Extended idling can lead to incomplete combustion, increasing the likelihood of carbon deposits. This is because the engine operates at lower temperatures during idling, which isn't ideal for efficient combustion in diesel engines.

4. The EGR (Exhaust Gas Recirculation) System

Although the EGR system is crucial for reducing nitrogen oxide emissions, it can contribute to carbon buildup. The EGR system recirculates a portion of the exhaust gases back into the engine's combustion chamber, but these gases can contain carbon particles that may deposit on engine components.

5. Faulty Injectors

Dirty or malfunctioning fuel injectors can cause an improper spray pattern or fuel droplet size, leading to incomplete combustion and carbon deposits.

6. Engine Oil Quality and Change Intervals

Using low-quality engine oil or extending oil change intervals beyond what is recommended can lead to increased carbon buildup. High-quality engine oils contain detergents and additives that help minimize deposit formation.

7. Turbocharger Issues

For diesel engines equipped with turbochargers, any issue that causes the turbocharger to perform inefficiently can lead to carbon buildup. This includes problems like turbo lag or a malfunctioning turbocharger.

8. Overuse of Engine Braking

In some cases, excessive use of engine braking can lead to increased soot production, contributing to carbon buildup.

What to do about carbon deposits in diesel engines?

Go onto a diesel driver's message board and ask a question about preventing carbon buildup, and you'll get some interesting answers. One board we saw advocates flooring the engines 10-15 times a day if the diesel engine is a car or light truck. The logic there is that it closes the EGR valve at full throttle.
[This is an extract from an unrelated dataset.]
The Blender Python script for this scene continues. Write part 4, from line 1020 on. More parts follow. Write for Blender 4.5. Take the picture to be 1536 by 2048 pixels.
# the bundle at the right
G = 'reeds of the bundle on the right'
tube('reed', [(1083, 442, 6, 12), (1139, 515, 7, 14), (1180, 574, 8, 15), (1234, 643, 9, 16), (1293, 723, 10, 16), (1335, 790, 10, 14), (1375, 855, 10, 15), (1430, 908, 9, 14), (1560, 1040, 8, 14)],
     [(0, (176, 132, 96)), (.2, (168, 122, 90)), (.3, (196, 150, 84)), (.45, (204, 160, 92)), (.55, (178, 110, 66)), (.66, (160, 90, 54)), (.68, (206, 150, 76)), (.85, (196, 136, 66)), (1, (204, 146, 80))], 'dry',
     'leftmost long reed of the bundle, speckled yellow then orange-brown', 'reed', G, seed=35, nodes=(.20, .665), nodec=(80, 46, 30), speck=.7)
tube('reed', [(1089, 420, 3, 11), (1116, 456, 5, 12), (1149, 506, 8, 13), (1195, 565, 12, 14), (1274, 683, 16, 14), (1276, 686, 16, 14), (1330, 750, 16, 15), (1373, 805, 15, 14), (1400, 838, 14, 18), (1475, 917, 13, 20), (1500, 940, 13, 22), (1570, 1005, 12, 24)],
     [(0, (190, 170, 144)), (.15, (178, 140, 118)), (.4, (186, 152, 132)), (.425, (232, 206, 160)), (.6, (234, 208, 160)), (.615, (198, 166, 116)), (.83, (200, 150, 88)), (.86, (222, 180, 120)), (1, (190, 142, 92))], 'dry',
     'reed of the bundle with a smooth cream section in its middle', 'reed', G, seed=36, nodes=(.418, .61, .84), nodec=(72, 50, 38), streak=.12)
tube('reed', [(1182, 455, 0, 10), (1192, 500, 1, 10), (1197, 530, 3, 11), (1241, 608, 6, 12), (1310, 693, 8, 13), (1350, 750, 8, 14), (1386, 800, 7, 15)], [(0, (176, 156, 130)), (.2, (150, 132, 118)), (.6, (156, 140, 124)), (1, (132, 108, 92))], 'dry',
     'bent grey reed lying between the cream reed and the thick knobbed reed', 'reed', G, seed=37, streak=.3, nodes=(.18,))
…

We're not sure how feasible that is if you're driving in the city, and it certainly won't help your fuel mileage.

The best thing you can do to keep your diesel engine clean and free of deposits is to use a diesel fuel treatment with a high level of detergency. Diesel fuel has no requirement to come with detergency, unlike gasoline. You can use a "keep-clean" detergent, but you'll also get excellent results if you choose an everyday treatment with each fillup.

Apart from your driving behaviors, keeping the engine clean is the single best thing you can do to preserve the optimal functioning of your diesel engine.